▸ **To do**: Reproduce the full listing below unchanged, apart from the pictures.

▸ **Information shown**:
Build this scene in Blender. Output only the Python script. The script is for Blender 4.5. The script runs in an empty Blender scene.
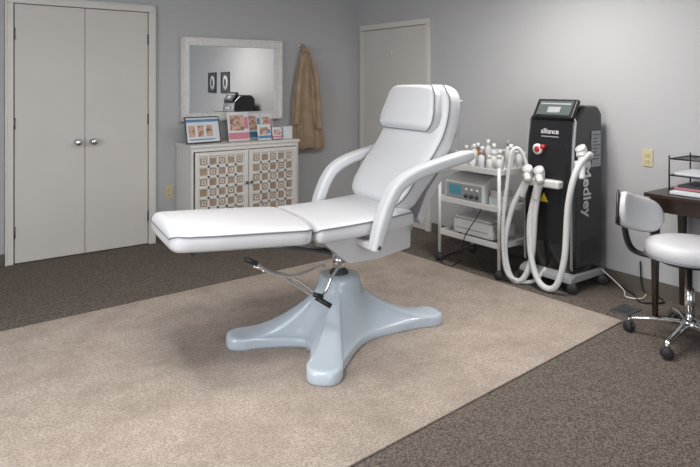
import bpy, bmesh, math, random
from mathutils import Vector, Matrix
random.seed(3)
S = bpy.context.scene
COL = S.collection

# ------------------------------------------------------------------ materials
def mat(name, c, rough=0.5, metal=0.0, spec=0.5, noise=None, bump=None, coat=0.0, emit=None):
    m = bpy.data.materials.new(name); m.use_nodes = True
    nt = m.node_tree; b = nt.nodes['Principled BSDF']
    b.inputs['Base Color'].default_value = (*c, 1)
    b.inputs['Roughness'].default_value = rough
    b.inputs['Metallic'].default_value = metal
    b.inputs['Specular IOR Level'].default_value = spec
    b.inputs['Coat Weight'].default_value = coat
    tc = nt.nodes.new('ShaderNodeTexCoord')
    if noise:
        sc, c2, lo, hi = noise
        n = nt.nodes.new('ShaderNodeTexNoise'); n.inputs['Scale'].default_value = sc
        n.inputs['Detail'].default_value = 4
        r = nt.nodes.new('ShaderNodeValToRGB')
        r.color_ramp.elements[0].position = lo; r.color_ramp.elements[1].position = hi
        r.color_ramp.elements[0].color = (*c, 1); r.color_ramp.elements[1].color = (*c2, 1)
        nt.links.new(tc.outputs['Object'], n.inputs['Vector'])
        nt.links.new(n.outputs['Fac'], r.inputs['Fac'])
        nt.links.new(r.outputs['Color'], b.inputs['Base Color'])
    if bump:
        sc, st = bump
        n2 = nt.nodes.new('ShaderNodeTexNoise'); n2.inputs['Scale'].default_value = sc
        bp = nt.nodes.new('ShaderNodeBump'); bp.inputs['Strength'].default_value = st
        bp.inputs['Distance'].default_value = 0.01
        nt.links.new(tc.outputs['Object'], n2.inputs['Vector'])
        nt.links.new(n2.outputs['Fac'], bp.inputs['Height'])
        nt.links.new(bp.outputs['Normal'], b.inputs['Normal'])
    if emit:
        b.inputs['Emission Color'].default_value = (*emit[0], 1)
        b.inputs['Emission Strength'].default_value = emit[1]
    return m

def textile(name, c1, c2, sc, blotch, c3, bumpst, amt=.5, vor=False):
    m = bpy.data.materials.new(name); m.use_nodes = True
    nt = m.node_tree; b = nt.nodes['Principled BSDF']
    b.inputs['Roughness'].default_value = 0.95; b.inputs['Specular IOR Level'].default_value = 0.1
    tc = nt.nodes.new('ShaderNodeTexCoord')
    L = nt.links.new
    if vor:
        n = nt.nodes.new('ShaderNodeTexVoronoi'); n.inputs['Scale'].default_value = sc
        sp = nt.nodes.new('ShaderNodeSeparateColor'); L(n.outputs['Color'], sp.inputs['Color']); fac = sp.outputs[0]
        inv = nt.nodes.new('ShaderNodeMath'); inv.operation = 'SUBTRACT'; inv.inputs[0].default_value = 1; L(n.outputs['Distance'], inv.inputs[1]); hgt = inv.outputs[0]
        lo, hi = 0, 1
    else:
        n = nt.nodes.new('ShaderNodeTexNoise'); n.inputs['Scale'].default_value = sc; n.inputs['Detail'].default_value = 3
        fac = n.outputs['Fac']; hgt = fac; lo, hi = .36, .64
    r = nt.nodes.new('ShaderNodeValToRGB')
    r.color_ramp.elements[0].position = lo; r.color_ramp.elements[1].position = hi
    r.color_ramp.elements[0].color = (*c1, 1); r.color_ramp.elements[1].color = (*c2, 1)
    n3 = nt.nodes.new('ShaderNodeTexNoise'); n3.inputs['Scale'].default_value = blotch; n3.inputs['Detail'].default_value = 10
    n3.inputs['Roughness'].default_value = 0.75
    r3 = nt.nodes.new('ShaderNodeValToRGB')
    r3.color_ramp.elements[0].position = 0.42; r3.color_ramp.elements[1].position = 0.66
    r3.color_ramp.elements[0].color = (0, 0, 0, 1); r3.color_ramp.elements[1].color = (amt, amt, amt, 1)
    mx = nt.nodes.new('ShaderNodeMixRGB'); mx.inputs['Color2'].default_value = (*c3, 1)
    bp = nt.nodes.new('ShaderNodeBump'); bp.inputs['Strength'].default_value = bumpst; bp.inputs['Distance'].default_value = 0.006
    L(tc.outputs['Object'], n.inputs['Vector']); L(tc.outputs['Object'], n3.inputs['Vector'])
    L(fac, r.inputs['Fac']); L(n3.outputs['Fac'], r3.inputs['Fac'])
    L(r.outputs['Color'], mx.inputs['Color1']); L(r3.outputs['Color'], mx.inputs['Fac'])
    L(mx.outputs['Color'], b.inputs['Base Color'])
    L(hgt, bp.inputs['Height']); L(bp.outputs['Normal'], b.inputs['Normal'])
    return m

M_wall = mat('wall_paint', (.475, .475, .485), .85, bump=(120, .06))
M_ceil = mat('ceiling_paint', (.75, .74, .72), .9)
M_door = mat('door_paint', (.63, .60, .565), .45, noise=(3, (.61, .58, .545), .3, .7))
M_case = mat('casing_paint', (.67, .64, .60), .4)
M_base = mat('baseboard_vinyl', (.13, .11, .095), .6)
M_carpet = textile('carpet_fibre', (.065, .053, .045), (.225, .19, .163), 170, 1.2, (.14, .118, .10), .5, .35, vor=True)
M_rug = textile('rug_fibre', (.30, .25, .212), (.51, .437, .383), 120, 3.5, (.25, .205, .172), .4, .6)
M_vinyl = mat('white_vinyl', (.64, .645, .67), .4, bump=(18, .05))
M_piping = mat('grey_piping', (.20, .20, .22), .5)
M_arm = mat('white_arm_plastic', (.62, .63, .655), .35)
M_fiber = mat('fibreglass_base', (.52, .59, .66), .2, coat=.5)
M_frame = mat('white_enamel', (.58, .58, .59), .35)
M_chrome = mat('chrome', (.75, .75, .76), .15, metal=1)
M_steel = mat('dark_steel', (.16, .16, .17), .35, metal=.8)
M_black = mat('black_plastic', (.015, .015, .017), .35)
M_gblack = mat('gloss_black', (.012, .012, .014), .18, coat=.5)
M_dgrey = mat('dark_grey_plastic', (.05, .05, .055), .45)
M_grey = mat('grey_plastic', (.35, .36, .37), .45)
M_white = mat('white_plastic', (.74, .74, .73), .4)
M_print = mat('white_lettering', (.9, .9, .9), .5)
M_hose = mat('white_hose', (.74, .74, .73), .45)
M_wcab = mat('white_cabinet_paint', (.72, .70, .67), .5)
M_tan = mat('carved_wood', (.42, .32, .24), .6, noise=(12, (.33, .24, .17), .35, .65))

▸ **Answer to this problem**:
Build this scene in Blender. Output only the Python script. The script is for Blender 4.5. The script runs in an empty Blender scene.
import bpy, bmesh, math, random
from mathutils import Vector, Matrix
random.seed(3)
S = bpy.context.scene
COL = S.collection

# ------------------------------------------------------------------ materials
def mat(name, c, rough=0.5, metal=0.0, spec=0.5, noise=None, bump=None, coat=0.0, emit=None):
    m = bpy.data.materials.new(name); m.use_nodes = True
    nt = m.node_tree; b = nt.nodes['Principled BSDF']
    b.inputs['Base Color'].default_value = (*c, 1)
    b.inputs['Roughness'].default_value = rough
    b.inputs['Metallic'].default_value = metal
    b.inputs['Specular IOR Level'].default_value = spec
    b.inputs['Coat Weight'].default_value = coat
    tc = nt.nodes.new('ShaderNodeTexCoord')
    if noise:
        sc, c2, lo, hi = noise
        n = nt.nodes.new('ShaderNodeTexNoise'); n.inputs['Scale'].default_value = sc
        n.inputs['Detail'].default_value = 4
        r = nt.nodes.new('ShaderNodeValToRGB')
        r.color_ramp.elements[0].position = lo; r.color_ramp.elements[1].position = hi
        r.color_ramp.elements[0].color = (*c, 1); r.color_ramp.elements[1].color = (*c2, 1)
        nt.links.new(tc.outputs['Object'], n.inputs['Vector'])
        nt.links.new(n.outputs['Fac'], r.inputs['Fac'])
        nt.links.new(r.outputs['Color'], b.inputs['Base Color'])
    if bump:
        sc, st = bump
        n2 = nt.nodes.new('ShaderNodeTexNoise'); n2.inputs['Scale'].default_value = sc
        bp = nt.nodes.new('ShaderNodeBump'); bp.inputs['Strength'].default_value = st
        bp.inputs['Distance'].default_value = 0.01
        nt.links.new(tc.outputs['Object'], n2.inputs['Vector'])
        nt.links.new(n2.outputs['Fac'], bp.inputs['Height'])
        nt.links.new(bp.outputs['Normal'], b.inputs['Normal'])
    if emit:
        b.inputs['Emission Color'].default_value = (*emit[0], 1)
        b.inputs['Emission Strength'].default_value = emit[1]
    return m

def textile(name, c1, c2, sc, blotch, c3, bumpst, amt=.5, vor=False):
    m = bpy.data.materials.new(name); m.use_nodes = True
    nt = m.node_tree; b = nt.nodes['Principled BSDF']
    b.inputs['Roughness'].default_value = 0.95; b.inputs['Specular IOR Level'].default_value = 0.1
    tc = nt.nodes.new('ShaderNodeTexCoord')
    L = nt.links.new
    if vor:
        n = nt.nodes.new('ShaderNodeTexVoronoi'); n.inputs['Scale'].default_value = sc
        sp = nt.nodes.new('ShaderNodeSeparateColor'); L(n.outputs['Color'], sp.inputs['Color']); fac = sp.outputs[0]
        inv = nt.nodes.new('ShaderNodeMath'); inv.operation = 'SUBTRACT'; inv.inputs[0].default_value = 1; L(n.outputs['Distance'], inv.inputs[1]); hgt = inv.outputs[0]
        lo, hi = 0, 1
    else:
        n = nt.nodes.new('ShaderNodeTexNoise'); n.inputs['Scale'].default_value = sc; n.inputs['Detail'].default_value = 3
        fac = n.outputs['Fac']; hgt = fac; lo, hi = .36, .64
    r = nt.nodes.new('ShaderNodeValToRGB')
    r.color_ramp.elements[0].position = lo; r.color_ramp.elements[1].position = hi
    r.color_ramp.elements[0].color = (*c1, 1); r.color_ramp.elements[1].color = (*c2, 1)
    n3 = nt.nodes.new('ShaderNodeTexNoise'); n3.inputs['Scale'].default_value = blotch; n3.inputs['Detail'].default_value = 10
    n3.inputs['Roughness'].default_value = 0.75
    r3 = nt.nodes.new('ShaderNodeValToRGB')
    r3.color_ramp.elements[0].position = 0.42; r3.color_ramp.elements[1].position = 0.66
    r3.color_ramp.elements[0].color = (0, 0, 0, 1); r3.color_ramp.elements[1].color = (amt, amt, amt, 1)
    mx = nt.nodes.new('ShaderNodeMixRGB'); mx.inputs['Color2'].default_value = (*c3, 1)
    bp = nt.nodes.new('ShaderNodeBump'); bp.inputs['Strength'].default_value = bumpst; bp.inputs['Distance'].default_value = 0.006
    L(tc.outputs['Object'], n.inputs['Vector']); L(tc.outputs['Object'], n3.inputs['Vector'])
    L(fac, r.inputs['Fac']); L(n3.outputs['Fac'], r3.inputs['Fac'])
    L(r.outputs['Color'], mx.inputs['Color1']); L(r3.outputs['Color'], mx.inputs['Fac'])
    L(mx.outputs['Color'], b.inputs['Base Color'])
    L(hgt, bp.inputs['Height']); L(bp.outputs['Normal'], b.inputs['Normal'])
    return m

M_wall = mat('wall_paint', (.475, .475, .485), .85, bump=(120, .06))
M_ceil = mat('ceiling_paint', (.75, .74, .72), .9)
M_door = mat('door_paint', (.63, .60, .565), .45, noise=(3, (.61, .58, .545), .3, .7))
M_case = mat('casing_paint', (.67, .64, .60), .4)
M_base = mat('baseboard_vinyl', (.13, .11, .095), .6)
M_carpet = textile('carpet_fibre', (.065, .053, .045), (.225, .19, .163), 170, 1.2, (.14, .118, .10), .5, .35, vor=True)
M_rug = textile('rug_fibre', (.30, .25, .212), (.51, .437, .383), 120, 3.5, (.25, .205, .172), .4, .6)
M_vinyl = mat('white_vinyl', (.64, .645, .67), .4, bump=(18, .05))
M_piping = mat('grey_piping', (.20, .20, .22), .5)
M_arm = mat('white_arm_plastic', (.62, .63, .655), .35)
M_fiber = mat('fibreglass_base', (.52, .59, .66), .2, coat=.5)
M_frame = mat('white_enamel', (.58, .58, .59), .35)
M_chrome = mat('chrome', (.75, .75, .76), .15, metal=1)
M_steel = mat('dark_steel', (.16, .16, .17), .35, metal=.8)
M_black = mat('black_plastic', (.015, .015, .017), .35)
M_gblack = mat('gloss_black', (.012, .012, .014), .18, coat=.5)
M_dgrey = mat('dark_grey_plastic', (.05, .05, .055), .45)
M_grey = mat('grey_plastic', (.35, .36, .37), .45)
M_white = mat('white_plastic', (.74, .74, .73), .4)
M_print = mat('white_lettering', (.9, .9, .9), .5)
M_hose = mat('white_hose', (.74, .74, .73), .45)
M_wcab = mat('white_cabinet_paint', (.72, .70, .67), .5)
M_tan = mat('carved_wood', (.42, .32, .24), .6, noise=(12, (.33, .24, .17), .35, .65))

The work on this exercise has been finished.